Scene modeling code data:

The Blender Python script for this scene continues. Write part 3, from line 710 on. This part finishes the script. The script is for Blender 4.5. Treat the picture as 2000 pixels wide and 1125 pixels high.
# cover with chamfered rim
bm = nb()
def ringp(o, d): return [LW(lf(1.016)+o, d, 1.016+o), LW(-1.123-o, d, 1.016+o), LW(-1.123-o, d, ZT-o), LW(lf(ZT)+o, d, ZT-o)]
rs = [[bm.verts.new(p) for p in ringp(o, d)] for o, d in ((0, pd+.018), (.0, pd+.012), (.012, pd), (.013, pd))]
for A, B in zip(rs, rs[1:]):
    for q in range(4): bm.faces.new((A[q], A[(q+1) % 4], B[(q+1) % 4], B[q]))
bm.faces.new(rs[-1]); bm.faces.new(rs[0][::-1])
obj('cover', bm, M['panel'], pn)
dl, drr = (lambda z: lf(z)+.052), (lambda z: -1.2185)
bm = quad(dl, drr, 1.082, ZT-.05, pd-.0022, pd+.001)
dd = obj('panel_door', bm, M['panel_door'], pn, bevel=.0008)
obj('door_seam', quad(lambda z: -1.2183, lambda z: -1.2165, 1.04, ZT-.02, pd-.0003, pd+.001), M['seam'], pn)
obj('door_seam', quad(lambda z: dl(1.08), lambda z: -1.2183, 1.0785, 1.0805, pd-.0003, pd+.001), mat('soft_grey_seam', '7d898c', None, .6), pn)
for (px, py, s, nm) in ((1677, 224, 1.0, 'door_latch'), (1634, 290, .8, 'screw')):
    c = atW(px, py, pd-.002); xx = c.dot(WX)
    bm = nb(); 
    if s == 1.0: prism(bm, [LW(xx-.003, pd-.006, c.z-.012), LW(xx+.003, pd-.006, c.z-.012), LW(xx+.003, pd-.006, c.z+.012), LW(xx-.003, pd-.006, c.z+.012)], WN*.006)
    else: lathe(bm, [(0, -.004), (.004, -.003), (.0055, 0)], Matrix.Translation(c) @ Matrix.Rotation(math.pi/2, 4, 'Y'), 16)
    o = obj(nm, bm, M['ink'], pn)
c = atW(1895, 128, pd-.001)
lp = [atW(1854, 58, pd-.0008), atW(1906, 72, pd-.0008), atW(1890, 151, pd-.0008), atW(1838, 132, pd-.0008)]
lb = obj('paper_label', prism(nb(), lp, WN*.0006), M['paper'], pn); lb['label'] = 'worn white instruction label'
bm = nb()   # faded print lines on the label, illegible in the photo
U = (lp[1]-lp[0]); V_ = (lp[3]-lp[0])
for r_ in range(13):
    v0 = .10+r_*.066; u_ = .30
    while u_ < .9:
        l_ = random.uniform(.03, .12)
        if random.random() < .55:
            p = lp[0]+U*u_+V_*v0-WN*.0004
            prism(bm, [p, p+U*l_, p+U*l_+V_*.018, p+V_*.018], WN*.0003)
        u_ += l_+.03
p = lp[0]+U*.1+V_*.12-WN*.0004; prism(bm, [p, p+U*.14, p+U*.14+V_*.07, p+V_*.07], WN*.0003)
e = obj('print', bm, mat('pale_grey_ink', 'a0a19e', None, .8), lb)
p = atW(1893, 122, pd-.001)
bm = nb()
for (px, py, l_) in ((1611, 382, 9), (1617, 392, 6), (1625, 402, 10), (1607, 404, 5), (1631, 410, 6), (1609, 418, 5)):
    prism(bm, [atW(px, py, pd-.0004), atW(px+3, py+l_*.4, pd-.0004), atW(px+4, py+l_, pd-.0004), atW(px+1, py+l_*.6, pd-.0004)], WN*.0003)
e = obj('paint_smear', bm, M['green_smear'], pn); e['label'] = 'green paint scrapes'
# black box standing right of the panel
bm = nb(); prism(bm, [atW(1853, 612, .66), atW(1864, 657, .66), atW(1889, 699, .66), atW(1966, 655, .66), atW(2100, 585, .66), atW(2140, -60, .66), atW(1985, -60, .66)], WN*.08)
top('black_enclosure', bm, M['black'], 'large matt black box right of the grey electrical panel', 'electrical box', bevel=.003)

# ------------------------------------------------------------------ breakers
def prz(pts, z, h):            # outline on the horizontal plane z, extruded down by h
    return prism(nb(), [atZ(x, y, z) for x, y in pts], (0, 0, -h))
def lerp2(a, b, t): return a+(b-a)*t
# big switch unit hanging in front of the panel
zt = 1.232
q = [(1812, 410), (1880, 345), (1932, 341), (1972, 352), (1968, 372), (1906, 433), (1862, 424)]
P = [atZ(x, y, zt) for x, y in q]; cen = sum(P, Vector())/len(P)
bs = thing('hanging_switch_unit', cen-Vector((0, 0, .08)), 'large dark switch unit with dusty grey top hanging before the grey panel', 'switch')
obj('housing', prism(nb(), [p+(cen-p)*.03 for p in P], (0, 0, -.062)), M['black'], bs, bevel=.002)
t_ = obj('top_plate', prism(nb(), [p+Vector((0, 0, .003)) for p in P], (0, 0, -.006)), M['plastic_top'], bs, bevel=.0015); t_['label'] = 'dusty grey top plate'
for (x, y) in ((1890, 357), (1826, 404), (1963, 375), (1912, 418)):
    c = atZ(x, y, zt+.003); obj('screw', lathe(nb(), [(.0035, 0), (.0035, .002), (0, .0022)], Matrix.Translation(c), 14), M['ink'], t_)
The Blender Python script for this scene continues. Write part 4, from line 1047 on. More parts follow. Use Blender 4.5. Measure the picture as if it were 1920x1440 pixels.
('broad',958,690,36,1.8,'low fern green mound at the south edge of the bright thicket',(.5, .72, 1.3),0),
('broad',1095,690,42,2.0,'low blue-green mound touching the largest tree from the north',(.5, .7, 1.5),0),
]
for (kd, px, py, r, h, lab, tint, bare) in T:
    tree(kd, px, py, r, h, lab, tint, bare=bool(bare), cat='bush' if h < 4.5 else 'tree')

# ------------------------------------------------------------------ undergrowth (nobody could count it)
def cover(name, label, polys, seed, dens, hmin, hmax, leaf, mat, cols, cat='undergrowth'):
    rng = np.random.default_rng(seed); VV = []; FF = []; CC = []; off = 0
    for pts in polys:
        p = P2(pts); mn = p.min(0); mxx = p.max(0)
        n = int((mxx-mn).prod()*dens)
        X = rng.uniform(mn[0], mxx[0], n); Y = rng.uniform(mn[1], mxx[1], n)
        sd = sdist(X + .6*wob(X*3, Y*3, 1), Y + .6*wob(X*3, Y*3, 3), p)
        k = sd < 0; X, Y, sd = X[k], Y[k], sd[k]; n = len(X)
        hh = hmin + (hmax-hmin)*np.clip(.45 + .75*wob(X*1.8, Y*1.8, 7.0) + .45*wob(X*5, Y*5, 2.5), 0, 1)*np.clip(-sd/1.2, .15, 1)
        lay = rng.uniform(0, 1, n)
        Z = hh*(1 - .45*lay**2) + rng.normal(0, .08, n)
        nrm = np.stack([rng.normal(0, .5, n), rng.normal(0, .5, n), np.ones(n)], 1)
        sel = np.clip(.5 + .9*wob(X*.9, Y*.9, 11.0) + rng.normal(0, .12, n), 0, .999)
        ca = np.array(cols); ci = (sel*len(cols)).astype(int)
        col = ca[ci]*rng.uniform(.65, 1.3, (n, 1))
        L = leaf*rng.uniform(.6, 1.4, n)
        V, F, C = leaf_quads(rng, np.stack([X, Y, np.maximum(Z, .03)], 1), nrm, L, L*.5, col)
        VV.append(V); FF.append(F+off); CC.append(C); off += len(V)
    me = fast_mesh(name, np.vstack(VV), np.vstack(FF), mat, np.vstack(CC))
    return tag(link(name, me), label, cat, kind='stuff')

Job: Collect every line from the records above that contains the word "script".

The response:
The Blender Python script for this scene continues. Write part 3, from line 710 on. This part finishes the script. The script is for Blender 4.5. Treat the picture as 2000 pixels wide and 1125 pixels high.
The Blender Python script for this scene continues. Write part 4, from line 1047 on. More parts follow. Use Blender 4.5. Measure the picture as if it were 1920x1440 pixels.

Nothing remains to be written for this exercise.